[3D scene scripts]
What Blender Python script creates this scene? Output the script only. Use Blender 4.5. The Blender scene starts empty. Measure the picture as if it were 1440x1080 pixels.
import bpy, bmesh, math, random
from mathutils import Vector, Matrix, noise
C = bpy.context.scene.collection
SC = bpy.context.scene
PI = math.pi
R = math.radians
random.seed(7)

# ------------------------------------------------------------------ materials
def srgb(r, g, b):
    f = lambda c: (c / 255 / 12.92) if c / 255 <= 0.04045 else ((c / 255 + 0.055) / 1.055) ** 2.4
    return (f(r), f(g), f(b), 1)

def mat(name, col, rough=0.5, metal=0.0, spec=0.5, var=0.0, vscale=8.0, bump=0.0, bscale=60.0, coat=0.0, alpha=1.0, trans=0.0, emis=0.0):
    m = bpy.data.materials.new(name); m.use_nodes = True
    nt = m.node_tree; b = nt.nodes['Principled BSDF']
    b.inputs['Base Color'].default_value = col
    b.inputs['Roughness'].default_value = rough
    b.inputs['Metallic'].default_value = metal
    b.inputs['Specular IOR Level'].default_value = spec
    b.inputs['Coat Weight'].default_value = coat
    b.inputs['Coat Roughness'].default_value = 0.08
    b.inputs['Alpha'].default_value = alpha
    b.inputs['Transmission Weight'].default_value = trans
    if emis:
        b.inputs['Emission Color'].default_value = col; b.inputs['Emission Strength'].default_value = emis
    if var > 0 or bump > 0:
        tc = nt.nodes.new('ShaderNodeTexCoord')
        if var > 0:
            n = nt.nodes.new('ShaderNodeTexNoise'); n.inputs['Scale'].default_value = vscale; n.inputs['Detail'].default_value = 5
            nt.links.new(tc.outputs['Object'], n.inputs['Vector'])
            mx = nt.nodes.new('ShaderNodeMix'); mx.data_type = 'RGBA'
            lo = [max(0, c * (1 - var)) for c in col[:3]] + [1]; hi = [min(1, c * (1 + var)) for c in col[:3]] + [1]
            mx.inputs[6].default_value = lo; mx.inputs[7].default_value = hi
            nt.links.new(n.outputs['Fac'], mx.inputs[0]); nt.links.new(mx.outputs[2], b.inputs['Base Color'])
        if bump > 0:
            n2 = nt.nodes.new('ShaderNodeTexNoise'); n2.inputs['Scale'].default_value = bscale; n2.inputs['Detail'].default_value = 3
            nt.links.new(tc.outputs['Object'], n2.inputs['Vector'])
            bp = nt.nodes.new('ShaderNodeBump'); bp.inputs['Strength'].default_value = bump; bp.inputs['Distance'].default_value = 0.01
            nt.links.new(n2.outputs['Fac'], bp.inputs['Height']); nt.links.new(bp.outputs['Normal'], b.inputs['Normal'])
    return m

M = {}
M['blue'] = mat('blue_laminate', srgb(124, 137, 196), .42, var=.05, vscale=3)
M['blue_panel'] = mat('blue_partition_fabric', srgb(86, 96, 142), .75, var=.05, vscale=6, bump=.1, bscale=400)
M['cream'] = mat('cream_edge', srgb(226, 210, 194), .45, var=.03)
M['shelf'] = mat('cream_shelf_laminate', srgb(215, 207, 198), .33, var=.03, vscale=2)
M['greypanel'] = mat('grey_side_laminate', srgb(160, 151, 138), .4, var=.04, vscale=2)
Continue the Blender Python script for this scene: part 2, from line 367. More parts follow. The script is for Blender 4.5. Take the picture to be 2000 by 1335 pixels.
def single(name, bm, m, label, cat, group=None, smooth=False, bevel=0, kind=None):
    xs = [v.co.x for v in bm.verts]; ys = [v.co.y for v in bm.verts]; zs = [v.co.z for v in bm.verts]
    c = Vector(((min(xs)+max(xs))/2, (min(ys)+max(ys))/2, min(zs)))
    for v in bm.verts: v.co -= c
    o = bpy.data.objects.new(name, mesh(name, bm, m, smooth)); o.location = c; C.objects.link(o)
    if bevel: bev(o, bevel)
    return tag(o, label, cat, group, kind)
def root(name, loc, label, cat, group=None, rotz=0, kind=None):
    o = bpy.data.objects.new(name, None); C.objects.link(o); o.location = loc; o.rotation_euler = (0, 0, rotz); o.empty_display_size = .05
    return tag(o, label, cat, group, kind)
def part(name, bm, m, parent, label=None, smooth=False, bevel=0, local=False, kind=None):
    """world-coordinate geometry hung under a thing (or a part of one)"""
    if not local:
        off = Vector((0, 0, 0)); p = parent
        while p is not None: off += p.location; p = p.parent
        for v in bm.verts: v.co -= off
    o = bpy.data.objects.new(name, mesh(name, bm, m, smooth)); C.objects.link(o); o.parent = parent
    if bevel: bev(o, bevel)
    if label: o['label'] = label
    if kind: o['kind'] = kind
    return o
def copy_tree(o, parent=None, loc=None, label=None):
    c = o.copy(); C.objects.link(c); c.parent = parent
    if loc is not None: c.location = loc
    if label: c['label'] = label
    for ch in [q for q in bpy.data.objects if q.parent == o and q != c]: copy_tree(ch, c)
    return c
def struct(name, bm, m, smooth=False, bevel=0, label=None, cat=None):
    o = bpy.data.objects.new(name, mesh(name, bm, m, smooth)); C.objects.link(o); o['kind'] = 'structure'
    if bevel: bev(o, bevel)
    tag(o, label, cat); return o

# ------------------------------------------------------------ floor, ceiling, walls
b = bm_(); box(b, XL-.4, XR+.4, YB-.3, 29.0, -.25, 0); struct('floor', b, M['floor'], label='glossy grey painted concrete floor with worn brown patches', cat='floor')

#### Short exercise
Retype the entries above exactly, but only from the line containing "Continue the Blender" through the line containing "tag(o, label, cat); return o", both included.

#### Written reply
Continue the Blender Python script for this scene: part 2, from line 367. More parts follow. The script is for Blender 4.5. Take the picture to be 2000 by 1335 pixels.
def single(name, bm, m, label, cat, group=None, smooth=False, bevel=0, kind=None):
    xs = [v.co.x for v in bm.verts]; ys = [v.co.y for v in bm.verts]; zs = [v.co.z for v in bm.verts]
    c = Vector(((min(xs)+max(xs))/2, (min(ys)+max(ys))/2, min(zs)))
    for v in bm.verts: v.co -= c
    o = bpy.data.objects.new(name, mesh(name, bm, m, smooth)); o.location = c; C.objects.link(o)
    if bevel: bev(o, bevel)
    return tag(o, label, cat, group, kind)
def root(name, loc, label, cat, group=None, rotz=0, kind=None):
    o = bpy.data.objects.new(name, None); C.objects.link(o); o.location = loc; o.rotation_euler = (0, 0, rotz); o.empty_display_size = .05
    return tag(o, label, cat, group, kind)
def part(name, bm, m, parent, label=None, smooth=False, bevel=0, local=False, kind=None):
    """world-coordinate geometry hung under a thing (or a part of one)"""
    if not local:
        off = Vector((0, 0, 0)); p = parent
        while p is not None: off += p.location; p = p.parent
        for v in bm.verts: v.co -= off
    o = bpy.data.objects.new(name, mesh(name, bm, m, smooth)); C.objects.link(o); o.parent = parent
    if bevel: bev(o, bevel)
    if label: o['label'] = label
    if kind: o['kind'] = kind
    return o
def copy_tree(o, parent=None, loc=None, label=None):
    c = o.copy(); C.objects.link(c); c.parent = parent
    if loc is not None: c.location = loc
    if label: c['label'] = label
    for ch in [q for q in bpy.data.objects if q.parent == o and q != c]: copy_tree(ch, c)
    return c
def struct(name, bm, m, smooth=False, bevel=0, label=None, cat=None):
    o = bpy.data.objects.new(name, mesh(name, bm, m, smooth)); C.objects.link(o); o['kind'] = 'structure'
    if bevel: bev(o, bevel)
    tag(o, label, cat); return o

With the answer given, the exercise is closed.